R. : Monsieur le député, vous m'avez interrogé sur l'avenir du Rafale, de l'aéronautique militaire et du secteur aéronautique en général. Pour ce qui est du Rafale, les décisions seront arrêtées au terme de la préparation de la loi de programmation militaire. Vous le savez puisque nous en avons déjà débattu ensemble. Elles prendront en compte aussi bien les préoccupations de défense nationale que les conséquences industrielles et sociales liées à ce programme. Je ne peux aujourd'hui vous en dire davantage tant que le président de la République, chef des armées, ne se sera pas prononcé sur les différentes options proposées.

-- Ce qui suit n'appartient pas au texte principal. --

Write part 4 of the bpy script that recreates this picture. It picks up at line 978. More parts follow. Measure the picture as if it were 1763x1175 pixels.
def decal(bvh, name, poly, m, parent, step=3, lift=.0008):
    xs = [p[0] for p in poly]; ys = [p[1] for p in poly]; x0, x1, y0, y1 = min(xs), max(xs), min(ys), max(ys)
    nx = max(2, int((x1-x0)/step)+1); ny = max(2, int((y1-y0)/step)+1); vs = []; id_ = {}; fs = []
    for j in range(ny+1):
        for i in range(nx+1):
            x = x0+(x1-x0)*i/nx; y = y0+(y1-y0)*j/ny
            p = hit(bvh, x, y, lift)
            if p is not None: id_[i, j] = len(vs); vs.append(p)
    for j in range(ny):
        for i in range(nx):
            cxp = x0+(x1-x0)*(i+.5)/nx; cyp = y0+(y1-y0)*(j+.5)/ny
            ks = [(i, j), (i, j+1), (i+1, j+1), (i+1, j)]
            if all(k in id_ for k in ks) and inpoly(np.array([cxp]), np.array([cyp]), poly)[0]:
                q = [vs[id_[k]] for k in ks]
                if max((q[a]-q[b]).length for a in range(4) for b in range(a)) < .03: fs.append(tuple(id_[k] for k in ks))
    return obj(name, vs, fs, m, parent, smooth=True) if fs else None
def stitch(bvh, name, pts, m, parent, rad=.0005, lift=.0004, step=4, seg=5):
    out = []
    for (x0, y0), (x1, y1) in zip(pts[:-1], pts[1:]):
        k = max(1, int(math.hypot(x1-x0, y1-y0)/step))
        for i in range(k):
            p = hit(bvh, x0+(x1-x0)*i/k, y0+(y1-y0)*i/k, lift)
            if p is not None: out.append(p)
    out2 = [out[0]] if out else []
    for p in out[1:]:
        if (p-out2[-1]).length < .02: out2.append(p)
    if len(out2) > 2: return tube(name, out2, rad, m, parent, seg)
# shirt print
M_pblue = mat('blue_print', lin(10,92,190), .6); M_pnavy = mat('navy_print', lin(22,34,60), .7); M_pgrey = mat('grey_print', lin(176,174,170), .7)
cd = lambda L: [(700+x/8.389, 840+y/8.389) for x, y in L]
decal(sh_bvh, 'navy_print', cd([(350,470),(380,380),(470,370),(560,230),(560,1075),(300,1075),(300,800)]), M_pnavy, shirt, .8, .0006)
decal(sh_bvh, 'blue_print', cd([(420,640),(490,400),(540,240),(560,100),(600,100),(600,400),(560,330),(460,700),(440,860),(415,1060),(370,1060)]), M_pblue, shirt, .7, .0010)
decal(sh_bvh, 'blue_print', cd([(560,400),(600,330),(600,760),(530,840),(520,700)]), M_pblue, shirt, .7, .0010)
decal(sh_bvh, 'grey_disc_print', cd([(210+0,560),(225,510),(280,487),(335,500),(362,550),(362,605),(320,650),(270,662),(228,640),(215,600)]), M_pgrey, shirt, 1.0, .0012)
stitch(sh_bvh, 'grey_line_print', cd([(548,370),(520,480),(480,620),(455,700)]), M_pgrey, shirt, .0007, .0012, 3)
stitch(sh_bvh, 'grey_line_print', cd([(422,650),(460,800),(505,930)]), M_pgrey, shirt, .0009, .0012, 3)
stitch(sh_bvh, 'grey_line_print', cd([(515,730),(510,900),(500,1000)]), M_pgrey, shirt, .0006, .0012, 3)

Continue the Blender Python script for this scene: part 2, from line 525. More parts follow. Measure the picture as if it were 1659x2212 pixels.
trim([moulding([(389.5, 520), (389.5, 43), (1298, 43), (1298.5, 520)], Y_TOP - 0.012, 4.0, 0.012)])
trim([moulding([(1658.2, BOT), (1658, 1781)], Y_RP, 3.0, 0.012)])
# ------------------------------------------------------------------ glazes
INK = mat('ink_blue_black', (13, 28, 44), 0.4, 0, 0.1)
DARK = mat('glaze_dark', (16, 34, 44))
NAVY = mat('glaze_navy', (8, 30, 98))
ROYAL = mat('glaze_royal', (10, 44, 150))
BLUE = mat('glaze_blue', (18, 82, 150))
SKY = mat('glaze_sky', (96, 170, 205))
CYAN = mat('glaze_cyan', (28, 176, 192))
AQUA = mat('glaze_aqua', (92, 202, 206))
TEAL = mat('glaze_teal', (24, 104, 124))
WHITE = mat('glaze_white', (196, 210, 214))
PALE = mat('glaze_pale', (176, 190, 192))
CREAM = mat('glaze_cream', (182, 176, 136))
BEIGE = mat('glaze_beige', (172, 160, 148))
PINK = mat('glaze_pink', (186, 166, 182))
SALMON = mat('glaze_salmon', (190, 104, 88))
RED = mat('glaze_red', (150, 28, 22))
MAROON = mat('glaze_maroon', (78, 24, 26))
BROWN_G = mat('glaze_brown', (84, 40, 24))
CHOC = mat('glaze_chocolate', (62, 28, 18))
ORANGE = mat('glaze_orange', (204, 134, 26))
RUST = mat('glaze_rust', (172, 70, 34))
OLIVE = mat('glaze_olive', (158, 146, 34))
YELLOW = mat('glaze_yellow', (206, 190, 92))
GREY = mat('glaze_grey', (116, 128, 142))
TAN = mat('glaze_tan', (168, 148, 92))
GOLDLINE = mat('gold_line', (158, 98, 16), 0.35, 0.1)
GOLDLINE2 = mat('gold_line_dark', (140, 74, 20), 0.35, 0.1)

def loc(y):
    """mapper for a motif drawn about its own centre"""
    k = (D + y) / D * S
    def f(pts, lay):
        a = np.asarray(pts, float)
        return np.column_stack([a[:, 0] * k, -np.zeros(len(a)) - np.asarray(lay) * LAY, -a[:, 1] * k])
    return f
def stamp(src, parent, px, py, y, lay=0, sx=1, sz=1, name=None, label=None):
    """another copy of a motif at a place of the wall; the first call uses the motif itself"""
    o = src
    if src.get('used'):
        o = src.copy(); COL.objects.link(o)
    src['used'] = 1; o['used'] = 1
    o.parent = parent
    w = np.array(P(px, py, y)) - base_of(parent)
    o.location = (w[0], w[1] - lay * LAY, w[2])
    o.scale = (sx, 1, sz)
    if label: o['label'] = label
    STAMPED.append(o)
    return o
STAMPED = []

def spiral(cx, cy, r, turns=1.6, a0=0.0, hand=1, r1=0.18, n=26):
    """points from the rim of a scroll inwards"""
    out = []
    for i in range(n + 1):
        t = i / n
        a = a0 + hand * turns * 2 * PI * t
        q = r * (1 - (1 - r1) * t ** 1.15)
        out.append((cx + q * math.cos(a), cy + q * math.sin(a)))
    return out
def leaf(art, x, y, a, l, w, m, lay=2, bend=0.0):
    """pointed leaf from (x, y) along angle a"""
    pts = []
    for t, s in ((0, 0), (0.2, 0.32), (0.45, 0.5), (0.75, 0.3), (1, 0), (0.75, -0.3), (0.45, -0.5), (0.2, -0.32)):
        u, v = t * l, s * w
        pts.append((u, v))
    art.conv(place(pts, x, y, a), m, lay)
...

En ce qui concerne le rapprochement entre Aérospatiale et Dassault, je vous réponds oui : ce rapprochement est en cours et il aboutira à la fusion des deux sociétés. L'objectif est simple : la constitution d'un grand groupe aéronautique et spatial français civil et militaire, capable de jouer un rôle fédérateur à l'échelon européen et de rivaliser avec ses concurrents américains. La France dispose dans ce secteur, vous venez de le rappeler, d'atouts considérables. Elle occupe une place de tout premier rang en Europe et dans le monde. Nos entreprises doivent disposer des meilleures cartes pour conforter leurs positions et être ainsi à même de créer plus d'activités et, par voie de conséquence, davantage d'emplois.
L'unité du groupe Aérospatiale est, je tiens à le souligner devant la représentation nationale, une priorité pour le gouvernement. Le rapprochement engagé tiendra compte, bien entendu, des alliances européennes en cours, notamment avec la société allemande DASA. Nous veillerons scrupuleusement au développement des capacités technologiques remarquables qui sont les nôtres et surtout à la préservation de ce formidable capital humain que représentent ces hommes et ces femmes sans qui la France n'occuperait pas la place qui est la sienne dans le domaine de l'aéronautique et de l'espace.
En conclusion, permettez-moi de prendre acte avec une grande satisfaction de l'intérêt que le groupe communiste porte à la défense nationale, bien qu'il n'ait jamais voté un seul budget de la défense.